I also remember horrible fights over tree decorating and putting the lights on; one year my mother threatened me with a yardstick and my sister broke in to hysterics. My brother and I have always had a difficult relationship - it is difficult to define the source, and many of the details are either irrelevant or too horrible to go into any detail - and one year he sucker-punched me so hard I spent ten minutes in a heap on the floor. There were the years money was tight and presents were scarce. Of course, the worst was the year the Jehovah's Witness came to our house, with six of us spread across the living room (my oldest sister was married and enjoying Christmas with her family), and the woman had brought her daughter along. The child's eyes goggled, and my mother only made things worse by trying to foist a gift upon her, insulting the woman and her beliefs.
So, yes, I suffer from Christmas nostalgia as much as anyone, emphasizing the good and ignoring the bad. Yet the bad memories are as much a part of my Christmases past as the good ones, and part and parcel of what "Christmas" means to me. I sometimes think, in contemplating the whole "War on Christmas" thing, that too may suffer from some kind of nostalgia bereft of real memory to leaven the rose-colored, snow-filled glasses of those who would insist that Christmas be observed in only one way, preferably the way they remember from childhood. This is a danger because it prevvents us from thinking clearly and honestly about what the holiday is and how we should celebrate it. We must not separate Christmas from memory, nor indeed any of our life from memory, because it threatens our equilibrium. It would be nice if all Christmases included big snows, laughter, gaggles of children enjoying little but fun and excitement, and quiet moments of contemplation of the birth of the Christ child. They don't and to pretened they either have or should to be real is to engage in nostalgia, which is a servant of ideology (the idea is not original with me; I stole it from Christopher Lasch). Once we start insisting that reality conform to our preconceptions rather than that we follow the ebb and flow of real events, even those difficult to contemplate or integrate into our lives, we are entering the fantasy realm of ideology.

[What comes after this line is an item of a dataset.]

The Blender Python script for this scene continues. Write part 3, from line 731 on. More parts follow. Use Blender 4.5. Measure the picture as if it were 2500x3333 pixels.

None of this means that I am either joyless or not planning to have a wonderful Christmas with my two small children. I still enjoy listening to Christmas music, although I no longer listen to Steve Lawrence and Edie Gourmet; my speed is more classical and even baroque Christmas music, including great choral peices by Bach. I still am eager to peek in my stocking (my wife and I exchange stockings), but I usually wait a bit later to awaken than I did thirty years ago. Although we have toned down the decorations this year, and have also seriously toned down the whole Santa thing - this is a parsonage after all, and there is a reason the day is called Christmas - we still try to keep a festive house and exchange gifts, even ones with "Santa" on the tag. I refuse to buy into the current, near-insane commercial stampede that is the "Holiday Season", an affront to the real meaning of the day, and prefer quiet to noise. If that makes me a "threat" to Christmas, so be it.